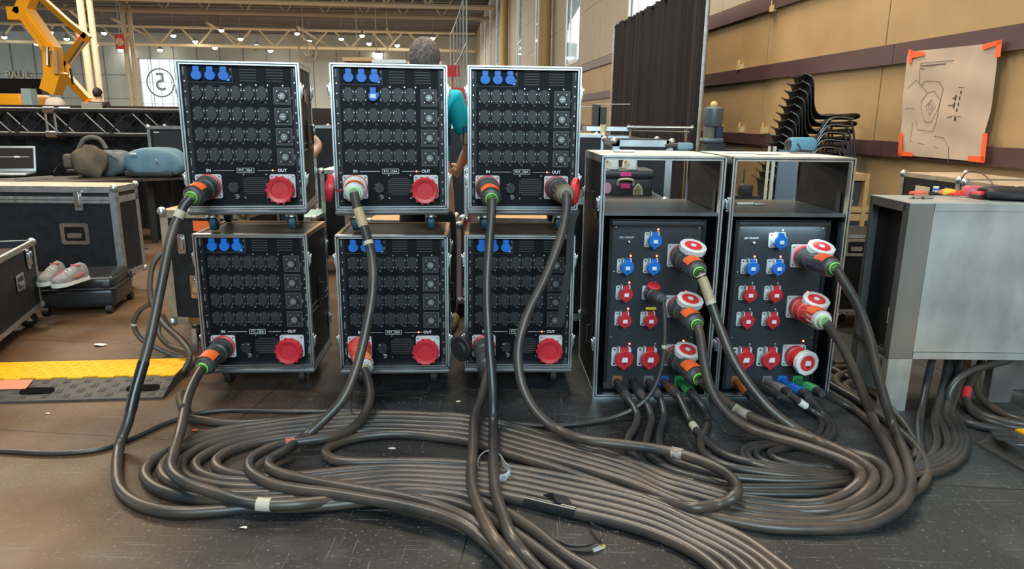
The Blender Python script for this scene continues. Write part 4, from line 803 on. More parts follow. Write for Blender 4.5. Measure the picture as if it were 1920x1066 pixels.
# ================================================================ FLIGHT CASES, LEFT SIDE
def flight_case(label, loc, yaw, w, d, h, z0=.12, lidz=None, wheels=True, open_top=False, latches=(), handles=(), edge=.035, top=None, group=None, name='flight_case', em=None, body=None):
    t = empty(name, loc, yaw, label, 'flight case', group); x0, x1, y0, y1, z1 = 0, w, 0, d, z0+h; em = em or ALUD
    b = MB(); k = .01
    b.box((x0+.002, y0+.002, z0+.002), (x1-.002, y0+k, z1-.002)); b.box((x0+.002, y1-k, z0+.002), (x1-.002, y1-.002, z1-.002)); b.box((x0+.002, y0+.002, z0+.002), (x0+k, y1-.002, z1-.002)); b.box((x1-k, y0+.002, z0+.002), (x1-.002, y1-.002, z1-.002)); b.box((x0+.002, y0+.002, z0+.002), (x1-.002, y1-.002, z0+k))
    if not open_top: b.box((x0+.002, y0+.002, z1-k), (x1-.002, y1-.002, z1-.001), 1)
    b.build('case_body', [body or BLK, top or BLK], t, smooth=0)
    b = MB(); e = edge; q = .003
    for z, zz in ((z0, z0+e), (z1-e, z1)):
        b.box((x0-q, y0-q, z), (x1+q, y0, zz)); b.box((x0-q, y1, z), (x1+q, y1+q, zz)); b.box((x0-q, y0, z), (x0, y1, zz)); b.box((x1, y0, z), (x1+q, y1, zz))
    for x in (x0, x1):
        for y in (y0, y1):
            sx = 1 if x == x0 else -1; sy = 1 if y == y0 else -1
            b.box((min(x-sx*q, x+sx*e), y-sy*q if sy > 0 else y, z0), (max(x-sx*q, x+sx*e), y if sy > 0 else y+q, z1)); b.box((x-q if sx > 0 else x, min(y, y+sy*e), z0), (x if sx > 0 else x+q, max(y, y+sy*e), z1))
    if open_top: b.box((x0, y0, z1), (x1, y0+.014, z1+.003)); b.box((x0, y0, z1), (x0+.014, y1, z1+.003)); b.box((x0, y1-.014, z1), (x1, y1, z1+.003)); b.box((x1-.014, y0, z1), (x1, y1, z1+.003))
    if lidz: 
        z = z0+h*lidz; b.box((x0-q, y0-q-.002, z), (x1+q, y0, z+.022)); b.box((x0-q, y0-q-.002, z+.026), (x1+q, y0, z+.05)); b.box((x1, y0, z), (x1+q, y1, z+.05))
        xx = .05
        while xx < w: b.cyl((xx, y0-q-.002, z+.011), (xx, y0-q-.005, z+.011), .004, 6, 1); b.cyl((xx, y0-q-.002, z+.038), (xx, y0-q-.005, z+.038), .004, 6, 1); xx += .07
    b.build('metal_edging', [em, SCR], t, smooth=0)
    cm = once('cornerball', lambda: MB().sph((0, 0, 0), .028, 10, 6).mesh('corner_ball', em))
    for x in (x0+.008, x1-.008):
        for y in (y0+.008, y1-.008):
            for z in (z0+.01, z1-.01): inst('corner_ball', cm, t, (x, y, z))
    for (x, y, z, r, s) in latches: inst('butterfly_latch', once('latch', None), t, (x, y, z), (0, 0, r), scale=(s, s, s))
    for (x, y, z, r, s) in handles:
        hm = once('bighandle', lambda: MB().rplate((0, 0, 0), .17, .13, .004, .015, 0).rplate((0, -.003, 0), .12, .085, .003, .01, 1).rplate((0, -.006, -.01), .085, .03, .006, .008, 0).mesh('spring_handle', [ZINC, STEEL_D]))
        inst('spring_handle', hm, t, (x, y, z), (0, 0, r), scale=(s, s, s))
    if wheels:
        for x in (x0+.1, x1-.1):
            for y in (y0+.1, y1-.1): c = inst('caster', once('caster', None), t, (x, y, .0), (0, 0, .5), scale=(1.25,)*3); inst('wheel', once('wblack', None), c)
    return t
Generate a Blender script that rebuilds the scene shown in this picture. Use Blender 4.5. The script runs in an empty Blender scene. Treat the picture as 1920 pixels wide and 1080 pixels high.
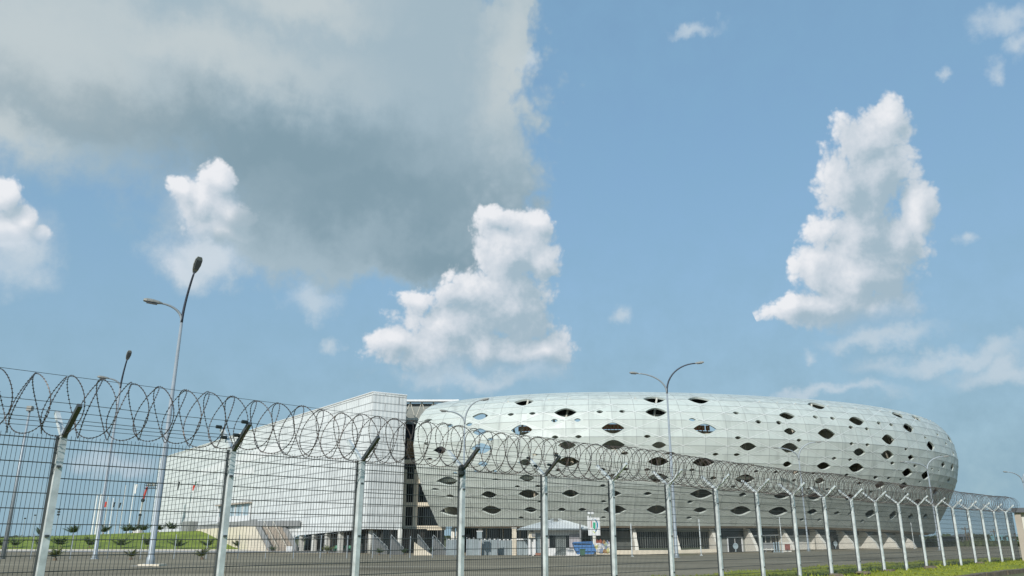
import bpy, bmesh, math, random
from mathutils import Vector, Matrix, Quaternion
from mathutils.geometry import delaunay_2d_cdt
random.seed(7)
R_ = random.Random(11)
sc = bpy.context.scene
COL = sc.collection
PI = math.pi

# ------------------------------------------------------------------ camera numbers
F = 1477.0
TH = math.atan(465 / F)
CT, ST = math.cos(TH), math.sin(TH)

def ray(px, py):                      # (X/Y, Z/Y) of the line of sight through a photo pixel
    x = (px - 960) / F; y = (540 - py) / F
    fy = CT - y * ST
    return x / fy, (ST + y * CT) / fy

def at(px, py, Y):                    # the point at distance Y seen at a pixel
    a, b = ray(px, py)
    return Vector((a * Y, Y, b * Y))

def gz(X, Y):                         # height of the ground (the camera eye is at z = 0)
    t = X / max(Y, 1.0)
    k = min(1, max(0, (t - .2) / .15))
    far = -2.8 + .6 * k
    f = min(1, max(0, (Y - 41) / 89))
    return -1.35 + (far + 1.35) * f

def mound(X, Y):                      # grass bank in front of the long stand
    g = gz(X, Y)
    f = min(1, max(0, (Y - 168) / 34)); f = f * f * (3 - 2 * f)
    h = 2.1 + (X + 130) / 55 * 2.0
    h = min(4.1, max(1.6, h))
    return g + h * f

def gp(px, Y):                        # ground point below a pixel column at distance Y
    a, b = ray(px, 1030)
    return Vector((a * Y, Y, gz(a * Y, Y)))

# ------------------------------------------------------------------ object helpers
class MB:
    def __init__(s): s.v = []; s.f = []
    def add(s, vs, fs):
        o = len(s.v); s.v += [tuple(v) for v in vs]; s.f += [tuple(i + o for i in f) for f in fs]; return s
    def quad(s, a, b, c, d): return s.add([a, b, c, d], [(0, 1, 2, 3)])
    def tri(s, a, b, c): return s.add([a, b, c], [(0, 1, 2)])
    def box(s, c, size, ax=None):     # ax: (ex, ey, ez) unit vectors
        ex, ey, ez = ax or (Vector((1, 0, 0)), Vector((0, 1, 0)), Vector((0, 0, 1)))
        c = Vector(c); h = [q / 2 for q in size]; vs = []
        for k in (-1, 1):
            for j in (-1, 1):
                for i in (-1, 1): vs.append(c + ex * (i * h[0]) + ey * (j * h[1]) + ez * (k * h[2]))
        return s.add(vs, [(0, 2, 3, 1), (4, 5, 7, 6), (0, 1, 5, 4), (2, 6, 7, 3), (0, 4, 6, 2), (1, 3, 7, 5)])
    def prism(s, poly, off):          # polygon (3-D points) pushed along off
        n = len(poly); off = Vector(off)
        vs = [Vector(p) for p in poly] + [Vector(p) + off for p in poly]
        fs = [tuple(range(n - 1, -1, -1)), tuple(range(n, 2 * n))]
        fs += [(i, (i + 1) % n, (i + 1) % n + n, i + n) for i in range(n)]
        return s.add(vs, fs)
    def tube(s, pts, r, n=6, cap=True):
        pts = [Vector(p) for p in pts]; m = len(pts); vs = []; up = None
        for i, p in enumerate(pts):
            t = (pts[min(i + 1, m - 1)] - pts[max(i - 1, 0)])
            t = t.normalized() if t.length > 1e-9 else Vector((0, 0, 1))
            if up is None: up = Vector((0, 0, 1)) if abs(t.z) < .9 else Vector((1, 0, 0))
            a = (up - t * up.dot(t))
            a = a.normalized() if a.length > 1e-6 else t.orthogonal().normalized()
            up = a; b = t.cross(a); rr = r[i] if isinstance(r, (list, tuple)) else r
            for k in range(n):
                w = 2 * PI * k / n; vs.append(p + a * (math.cos(w) * rr) + b * (math.sin(w) * rr))
        fs = [(i * n + k, i * n + (k + 1) % n, (i + 1) * n + (k + 1) % n, (i + 1) * n + k) for i in range(m - 1) for k in range(n)]
        if cap: fs += [tuple(range(n - 1, -1, -1)), tuple((m - 1) * n + k for k in range(n))]
        return s.add(vs, fs)
    def ball(s, c, r, nu=10, nv=6, jit=0, rnd=None):
        c = Vector(c); r = Vector(r) if hasattr(r, '__len__') else Vector((r, r, r)); vs = [c - Vector((0, 0, r.z))]
        for j in range(1, nv):
            a = -PI / 2 + PI * j / nv
            for i in range(nu):
                b = 2 * PI * i / nu; q = 1 + (rnd.uniform(-jit, jit) if jit else 0)
                vs.append(c + Vector((r.x * math.cos(a) * math.cos(b) * q, r.y * math.cos(a) * math.sin(b) * q, r.z * math.sin(a) * q)))
        vs.append(c + Vector((0, 0, r.z))); T = len(vs) - 1; fs = []
        for i in range(nu): fs.append((0, 1 + (i + 1) % nu, 1 + i))
        for j in range(nv - 2):
            for i in range(nu):
                a = 1 + j * nu; fs.append((a + i, a + (i + 1) % nu, a + nu + (i + 1) % nu, a + nu + i))
        for i in range(nu): fs.append((1 + (nv - 2) * nu + i, 1 + (nv - 2) * nu + (i + 1) % nu, T))
        return s.add(vs, fs)
    def build(s, name, m, parent=None, smooth=False, loc=None):
        me = bpy.data.meshes.new(name)
        org = Vector(loc) if loc is not None else (Vector(parent['_o']) if parent is not None and '_o' in parent else Vector((0, 0, 0)))
        me.from_pydata([tuple(Vector(v) - org) for v in s.v], [], s.f); me.update()
        if smooth: me.polygons.foreach_set('use_smooth', [True] * len(me.polygons))
        if m: me.materials.append(m)
        o = bpy.data.objects.new(name, me); COL.objects.link(o)
        if parent is not None:
            o.parent = parent
        else:
            o.location = org
        return o

ORG = {}
def thing(name, label, cat, loc=(0, 0, 0), group=None):
    o = bpy.data.objects.new(name, None); COL.objects.link(o); o.location = loc; o.empty_display_size = .3
    o['label'] = label; o['category'] = cat; o['_o'] = [float(q) for q in loc]
    if group: o['group'] = group
    return o
def sub(o, parent):                   # remember the origin for sub-parts
    o['_o'] = list(parent['_o']); return o
def tag(o, label, cat, group=None):
    o['label'] = label; o['category'] = cat
    if group: o['group'] = group
    return o
def struct(o, kind='structure'):
    o['kind'] = kind; return o
def clone(root, loc, label=None, group=None):
    r = root.copy(); COL.objects.link(r); r.location = loc
    if label: r['label'] = label
    if group: r['group'] = group
    for ch in list(root.children):
        c = ch.copy(); COL.objects.link(c); c.parent = r
        for g in list(ch.children):
            d = g.copy(); COL.objects.link(d); d.parent = c
    return r

# ------------------------------------------------------------------ materials
def nt(m): return m.node_tree.nodes, m.node_tree.links
def mat(name, base, rough=.7, metal=0., var=.12, scale=1.5, bump=0., bscale=None, spec=.4, stretch=None, base2=None, detail=6., tone=False, streak=0., alpha=None):
    m = bpy.data.materials.new(name); m.use_nodes = True
    n, l = nt(m); b = n['Principled BSDF']
    b.inputs['Roughness'].default_value = rough; b.inputs['Metallic'].default_value = metal
    b.inputs['Specular IOR Level'].default_value = spec
    tc = n.new('ShaderNodeTexCoord'); mp = n.new('ShaderNodeMapping')
    l.new(tc.outputs['Object'], mp.inputs['Vector'])
    if stretch: mp.inputs['Scale'].default_value = stretch
    no = n.new('ShaderNodeTexNoise'); no.inputs['Scale'].default_value = scale; no.inputs['Detail'].default_value = detail; no.inputs['Roughness'].default_value = .6
    l.new(mp.outputs[0], no.inputs['Vector'])
    cr = n.new('ShaderNodeValToRGB')
    d = [c * (1 - var) for c in base]; u = [min(1, c * (1 + var)) for c in (base2 or base)]
    cr.color_ramp.elements[0].position = .32; cr.color_ramp.elements[1].position = .68
    cr.color_ramp.elements[0].color = (*d, 1); cr.color_ramp.elements[1].color = (*u, 1)
    l.new(no.outputs['Fac'], cr.inputs[0]); out = cr.outputs[0]
    if streak:
        mp2 = n.new('ShaderNodeMapping'); mp2.inputs['Scale'].default_value = (1, 1, .12); l.new(tc.outputs['Object'], mp2.inputs['Vector'])
        n2 = n.new('ShaderNodeTexNoise'); n2.inputs['Scale'].default_value = .9; n2.inputs['Detail'].default_value = 5; l.new(mp2.outputs[0], n2.inputs['Vector'])
        r2 = n.new('ShaderNodeMapRange'); r2.inputs['From Min'].default_value = .5; r2.inputs['From Max'].default_value = .75; r2.inputs['To Min'].default_value = 1; r2.inputs['To Max'].default_value = 1 - streak
        l.new(n2.outputs['Fac'], r2.inputs['Value'])
        mx = n.new('ShaderNodeMix'); mx.data_type = 'RGBA'; mx.blend_type = 'MULTIPLY'; mx.inputs[0].default_value = 1
        l.new(out, mx.inputs[6]); l.new(r2.outputs[0], mx.inputs[7]); out = mx.outputs[2]
    if tone:
        at_ = n.new('ShaderNodeAttribute'); at_.attribute_name = 'tone'
        mx = n.new('ShaderNodeMix'); mx.data_type = 'RGBA'; mx.blend_type = 'MULTIPLY'; mx.inputs[0].default_value = 1
        l.new(out, mx.inputs[6]); l.new(at_.outputs['Fac'], mx.inputs[7]); out = mx.outputs[2]
    l.new(out, b.inputs['Base Color'])
    if bump:
        nb = n.new('ShaderNodeTexNoise'); nb.inputs['Scale'].default_value = bscale or scale * 4; nb.inputs['Detail'].default_value = 5; l.new(mp.outputs[0], nb.inputs['Vector'])
        bp = n.new('ShaderNodeBump'); bp.inputs['Strength'].default_value = bump; bp.inputs['Distance'].default_value = .05
        l.new(nb.outputs['Fac'], bp.inputs['Height']); l.new(bp.outputs[0], b.inputs['Normal'])
    return m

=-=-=

▶ _Do this_:
Repeat exactly the part that opens with the line containing "Generate a Blender" and closes with the line containing "return x / fy, (ST + y * CT) / fy". Include both end lines, and drop the pictures.

▶ _Result for this exercise_:
Generate a Blender script that rebuilds the scene shown in this picture. Use Blender 4.5. The script runs in an empty Blender scene. Treat the picture as 1920 pixels wide and 1080 pixels high.
import bpy, bmesh, math, random
from mathutils import Vector, Matrix, Quaternion
from mathutils.geometry import delaunay_2d_cdt
random.seed(7)
R_ = random.Random(11)
sc = bpy.context.scene
COL = sc.collection
PI = math.pi

# ------------------------------------------------------------------ camera numbers
F = 1477.0
TH = math.atan(465 / F)
CT, ST = math.cos(TH), math.sin(TH)

def ray(px, py):                      # (X/Y, Z/Y) of the line of sight through a photo pixel
    x = (px - 960) / F; y = (540 - py) / F
    fy = CT - y * ST
    return x / fy, (ST + y * CT) / fy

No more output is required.